Quelle merveille cette Grange au Lac ! En entrant dans cette simple grange posée dans une forêt de mélèzes, on découvre un grand monstre au-dessus de nos têtes : les immenses écailles de la conque acoustique. Le bois clair des pins et des cèdres rouges, les bouleaux qui entourent la scène forment un écrin où ont élu domicile les immanquables Rencontres Musicales d’Évian, où se succèdent interprètes et phalanges de tout premier plan depuis 1976. Si les bouleaux poussent par trois dans les forêts européennes et russes, les Modigliani poussent par quatre sur toutes les plus grandes scènes du monde. Depuis maintenant plus de 20 ans, le Quatuor Modigliani a su maintenir une exigence qui l’érige au firmament des meilleurs quatuors. Ils sont d’ailleurs ici comme chez eux, ayant assuré la direction artistique des Rencontres Musicales d’Évian de 2014 à 2021.

Au centre d’un programme ouvert par les Trois Pièces pour quatuor à cordes de Stravinsky et fermé par le Quintette de Chostakovitch en compagnie de Beatrice Rana trône un monument, le Quatuor op. 59 n° 1 de Beethoven. Les Modigliani proposent une sorte de synthèse entre l’engagement absolu et les possibilités techniques mirifiques des Arod et le fini instrumental (parfois surjoué) des Ébène. Une synthèse permise par une respiration et une écoute communes ainsi que des moyens individuels qui semblent infinis. Ceux-ci sont cependant tenus fermement, presque réfrénés au profit de la recherche de texture, de la cohérence du son.
L’art de ce quatuor trouve donc un terreau fertile pour s’exprimer dans l’Adagio du quatuor de Beethoven, où ils donnent l’impression que chaque instrument se fond dans l’autre, que chaque instrumentiste va chercher la nuance pour souligner, se poser sur le son du voisin ou se placer simplement au-dessus. Un sommet d'intégration des voix, d’élégance, de raffinement et de recherche sonore. Et par chance, double dose de cet Adagio fabuleux ! Lorsque Laurent Marfaing casse une corde, Amaury Coeytaux prend la parole : « les instruments sont aussi sous le coup de l’émotion ». Les Modigliani ont donc la bonne idée de reprendre le mouvement en entier, pour notre plus grand bonheur.

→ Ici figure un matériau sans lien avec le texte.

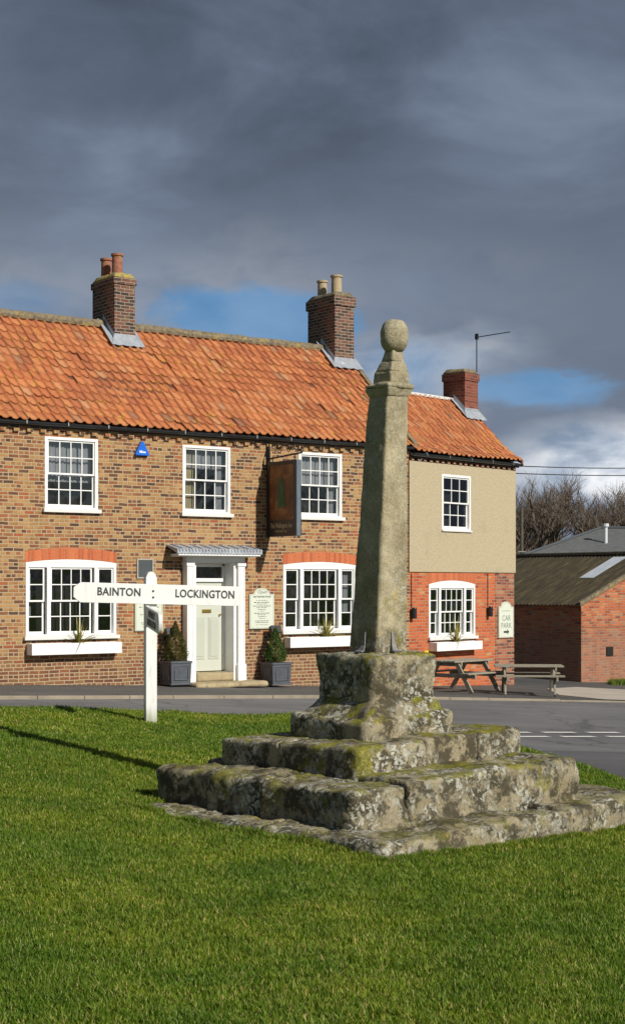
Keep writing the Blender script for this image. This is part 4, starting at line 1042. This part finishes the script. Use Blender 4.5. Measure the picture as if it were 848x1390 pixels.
def planter(x, label, tl, leaf, hgt, rad, seed):
    s = .50; p = MA(x, -.33, 0); g0 = rz(p[0], p[1])+.10
    t = thing('planter', label, 'planter', (p[0], p[1], g0), TH, 'lead planters flanking the inn door')
    h = s/2; mb = MB(); k = .93
    mb.hexa([(-h*k, -h*k, 0), (h*k, -h*k, 0), (h*k, h*k, 0), (-h*k, h*k, 0)], [(-h, -h, .49), (h, -h, .49), (h, h, .49), (-h, h, .49)])
    for z0, z1, o in ((.0, .03, .012), (.455, .50, .014)): mb.box(-h-o+.0, h+o, -h-o, h+o, z0+(.001), z1)
    mb.build('tub', 'lead_planter', t, bevel=.006)
    mb = MB()
    for (fa, fb_) in (((0, -1), (1, 0)), ((-1, 0), (0, -1))):
        n = Vector((*fa, 0)); u = Vector((*fb_, 0)); q = .165
        for a, b in (((-q, .11), (q, .11)), ((q, .11), (q, .41)), ((q, .41), (-q, .41)), ((-q, .41), (-q, .11))):
            P = n*(h*.975+.004)+u*a[0]+Vector((0, 0, a[1])); Q = n*(h*.975+.004)+u*b[0]+Vector((0, 0, b[1])); mb.tube([P, Q], .010, 6)
    mb.build('moulding', 'lead_planter', t)
    mb = MB(); mb.box(-h+.03, h-.03, -h+.03, h-.03, .495, .505); mb.build('soil', 'dark_room', t)
    tr = thing('box_tree', tl, 'shrub', (p[0], p[1], g0+.50), 0, 'clipped box cones beside the inn door')
    n = 7000; r = np.random.default_rng(seed)
    z = r.power(1.6, n); z = 1-z*1.0; f = np.sqrt(r.uniform(.55, 1, n)); a = r.uniform(0, 2*np.pi, n)
    prof = rad*np.clip(1.02-z**1.35, .03, 1)*(.80+.35*np.clip(z*5, 0, 1))/1.1
    rr = prof*f*(1+.14*np.sin(a*5+z*14)+.10*r.normal(0, 1, n)); C = np.stack([np.cos(a)*rr, np.sin(a)*rr, z*hgt+.02], -1)
    d1 = r.normal(0, 1, (n, 3)); d1 /= np.linalg.norm(d1, axis=1)[:, None]; d2 = np.cross(d1, r.normal(0, 1, (n, 3))); d2 /= np.linalg.norm(d2, axis=1)[:, None]
    s1 = .013*r.uniform(.7, 1.4, n)[:, None]; s2 = s1*.55
    V = np.stack([C-d1*s1, C+d2*s2, C+d1*s1, C-d2*s2], 1).reshape(-1, 3); b = np.arange(n)*4
    o = np_mesh('crown', V, np.stack([b, b+1, b+2, b+3], -1), leaf); o.parent = tr
    mb = MB(); mb.tube([(0, 0, -.05), (0, 0, hgt*.85)], [.025, .008], 6); mb.build('stem', 'bark', tr)
planter(-.97, 'square lead planter at the left side of the inn door, nearer the fingerpost', 'brownish clipped box cone in the planter left of the door', 'box_leaf_brown', .83, .26, 5)
planter(1.60, 'square lead planter right of the inn door under the menu board', 'green clipped box cone in the planter right of the door', 'box_leaf', .76, .24, 6)

def menu_board(base, th, x0, x1, z0, zs, zc_, label, lines=True, group=None, y=-.0):
    xc = (x0+x1)/2; w = (x1-x0)/2
    t = thing('notice_board', label, 'sign', ploc(base, th, xc, y, z0), th, group)
    H = zs-z0; r = w*.66; rise = zc_-zs
    pts = [(-w, 0), (w, 0), (w, H), (r+.02, H)]+[(r*math.cos(a), H+.0+rise*math.sin(a)) for a in np.linspace(.12, math.pi-.12, 15)]+[(-r-.02, H), (-w, H)]
    mb = MB(); mb.xz(pts, -.045, -.004); b = mb.build('board', 'board_cream', t, fixn=True, bevel=.004)
    k = .93; cz = H*.5
    ip = [(a*k, cz+(z-cz)*(.955)) for a, z in pts]; mb = MB()
    for i in range(len(ip)):
        a, c = ip[i], ip[(i+1) % len(ip)]; mb.tube([(a[0], -.047, a[1]), (c[0], -.047, c[1])], .003, 4)
    mb.build('border_line', 'ink_grey', b)
    return t, b, w, H, rise
def marks(parent, rows, y, seed, mat='ink'):
    """rows of tiny print: words too small to read"""
    r = random.Random(seed); mb = MB()
    for z, half, hh in rows:
        x = -half
        while x < half-.01:
            wd = min(r.uniform(.02, .07), half-x)
            xx = x
            while xx < x+wd-.005:
                mb.box(xx, xx+.007, y-.0015, y, z-hh*r.uniform(.6, 1)/2, z+hh*r.uniform(.5, 1.2)/2); xx += .011
            mb.box(x, x+wd-.004, y-.0016, y-.0001, z-.003, z+.003)
            x += wd+.016
    mb.build('print', mat, parent)
t, b, w_, H, rise = menu_board(MB0, TH, 1.10, 1.755, .66, 1.43, 1.557, 'cream arched menu board between the door and the right lower window', group='cream arched notice boards')
text_mesh('Open', .105, 1, .001, .001, 'lettering', 'ink_grey', b, T((0, -.047, H+.045)), shear=.35)
text_mesh('and Serving Food', .066, .95, .001, .0012, 'lettering', 'ink', b, T((0, -.047, H-.055)))
rows = [(H-.14, .15, .012), (H-.185, .21, .02), (H-.22, .14, .016), (H-.265, .24, .02), (H-.30, .14, .016), (H-.345, .11, .016), (H-.38, .06, .012), (H-.425, .21, .02), (H-.46, .12, .016), (H-.50, .11, .016), (H-.54, .08, .012), (H-.595, .19, .018), (H-.63, .17, .018), (H-.68, .16, .010)]
marks(b, rows, -.0455, 3)
t, b, w_, H, rise = menu_board(MB0, TH, -1.78, -1.11, .66, 1.40, 1.53, 'cream arched notice board partly hidden behind the fingerpost', group='cream arched notice boards')
marks(b, rows, -.0455, 4)
t, b, w_, H, rise = menu_board(WB0, TW, 3.72, 4.40, .27, 1.07, 1.20, 'cream arched CAR PARK sign with a black arrow on the cottage corner', y=-.004)
text_mesh('CAR', .20, .95, .001, .0, 'lettering', 'ink_grey', b, T((0, -.047, .50)))
text_mesh('PARK', .20, .95, .001, .0, 'lettering', 'ink_grey', b, T((0, -.047, .31)))
marks(b, [(.69, .21, .02)], -.0455, 7, 'ink_grey')
mb = MB(); mb.xz([(-.12, .125), (.04, .125), (.04, .085), (.13, .15), (.04, .215), (.04, .175), (-.12, .175)], -.050, -.0455); mb.build('arrow', 'ink', b, fixn=True)

t = thing('wall_plaque', 'small dark slate plaque in a stone frame above the fingerpost arm', 'plaque', MA(-1.52, 0, 1.98), TH)
mb = MB(); mb.box(-.17, .17, -.016, -.003, -.18, .18); mb.build('panel', 'plaque_dark', t)
mb = MB(); mb.box(-.20, -.171, -.026, -.002, -.21, .21); mb.box(.171, .20, -.026, -.002, -.21, .21); mb.box(-.171, .171, -.026, -.002, -.21, -.181); mb.box(-.171, .171, -.026, -.002, .181, .21); mb.build('frame', 'plaque_frame', t)

t = thing('alarm_box', 'small blue triangular alarm box high on the brown brick wall', 'alarm', MA(-1.62, 0, 4.36), TH)
mb = MB(); mb.xz([(-.165, 0), (.165, 0), (.165, .03), (.02, .30), (-.02, .30), (-.165, .03)], -.085, -.003); b = mb.build('case', 'blue_plastic', t, fixn=True, bevel=.012)
mb = MB(); r = random.Random(2)
for i in range(4): mb.box(-.075+i*.038, -.047+i*.038, -.088, -.0855, .055, .085+r.uniform(0, .02))
mb.box(-.080, .075, -.0878, -.0853, .060, .068); mb.build('lettering', 'white_paint', b)

for (x, y_, z, lb_) in ((1.66, -.28, .60, 'black floodlight on a bracket below the menu board, right of the door'), (-1.02, -.28, .60, 'black floodlight below the notice board behind the fingerpost')):
    t = thing('floodlight', lb_, 'light', MA(x, 0, z), TH, 'black floodlights by the inn door')
    mb = MB(); mb.hexa([(-.13, -.30, -.02), (.13, -.30, -.02), (.13, -.16, -.07), (-.13, -.16, -.07)], [(-.13, -.25, .14), (.13, -.25, .14), (.13, -.15, .10), (-.13, -.15, .10)]); mb.build('housing', 'black_iron', t, bevel=.008)
    mb = MB(); mb.tube([(0, -.16, 0), (0, -.05, -.06), (0, 0, -.06)], .012, 6); mb.box(-.04, .04, -.015, 0, -.10, -.02); mb.build('bracket', 'black_iron', t)
for (x, lb_) in ((.10, 'black tube wall lamp at the left edge of the orange brickwork, by the stone shaft'), (3.28, 'black tube wall lamp between the arched window and the CAR PARK sign')):
    t = thing('wall_lamp', lb_, 'wall lamp', WA(x, 0, .83), TW, 'black wall lamps on the cottage')
    mb = MB(); mb.lathe([(.055, 0), (.06, .02), (.06, .24), (.055, .26)], (0, -.10), 16); mb.build('shade', 'black_iron', t)
    mb = MB(); mb.box(-.035, .035, -.05, -.003, .08, .18); mb.build('bracket', 'black_iron', t)
    mb = MB(); mb.tube([(0, -.012, .25), (0, -.012, 1.08)], .010, 5); mb.build('cable', 'black_iron', t)
t = thing('hydrant_sign', 'small yellow hydrant plate low on the orange brick wall', 'sign', WA(.69, 0, -.02), TW)
mb = MB(); mb.box(-.08, .08, -.02, -.003, -.05, .06); p_ = mb.build('plate', 'yellow_plate', t, bevel=.006)
text_mesh('H', .07, 1, .001, 0, 'lettering', 'ink', p_, T((0, -.022, .005)))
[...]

Les mouvements extrêmes sont maîtrisés, magnifiques. Est-ce un peu scolaire, un peu lisse ? Peut-être ! Mais face à la (superbe) inflation virtuose et expressive des quatuors émergents (les Dover, les Oistrakh, les Arod, les Hanson…), il est bon de retrouver un Beethoven plein de générosité et de bonhomie, qui n’existe pas par un engagement total mais par son humanité, sa simplicité apparente.
Chostakovitch n’est pas le cœur de répertoire des Modigliani, et pourtant les possibilités semblent grandes ! S’il y a bien un compositeur souvent desservi par un excès d’engagement, c’est bien Chostakovitch, soit par une violence artificielle à laquelle il semble dur de croire, soit par une tentative de jouer l’oppression, le grinçant, au risque de surjouer le malaise. Les Modigliani sont parfaitement soutenus par Beatrice Rana et toute la noblesse de son ouverture, par l'immédiateté de ton et de son qu’elle obtient dans le début de finale et ses qualités de projection.
Pas question d’avoir du grinçant lorsque les textures peuvent être simplement belles, pas question non plus de transformer Chostakovitch en musique romantique, il faut trouver la bonne distance. Elle est trouvée dans les climax de la fugue et de l’Intermezzo qui arrivent tous les deux à une belle intensité, servie par la cohérence totale des archets emmenés par Amaury Coeytaux et la densité du piano de Beatrice Rana. On passe un peu à côté de la grande tension de la fin de l'Adagio. Mais il faut probablement des Borodine au sommet pour atteindre cette voix blanche, cette sauvagerie sous-jacente pleine d’ambivalence et de fragilité. La plus grande difficulté est de ne rien transmettre d’évident ici, de concret. C’est tout le contraire dans le Scherzo qui suit, magnifiquement interprété, fêtant ce qu’il y a à fêter sans arrière-pensée satirique. Pas de corde cassée cette fois-ci, mais un retour de ce Scherzo en bis, toujours pour notre plus grand bonheur !
Le voyage de Rémi a été pris en charge par les Rencontres Musicales d'Évian.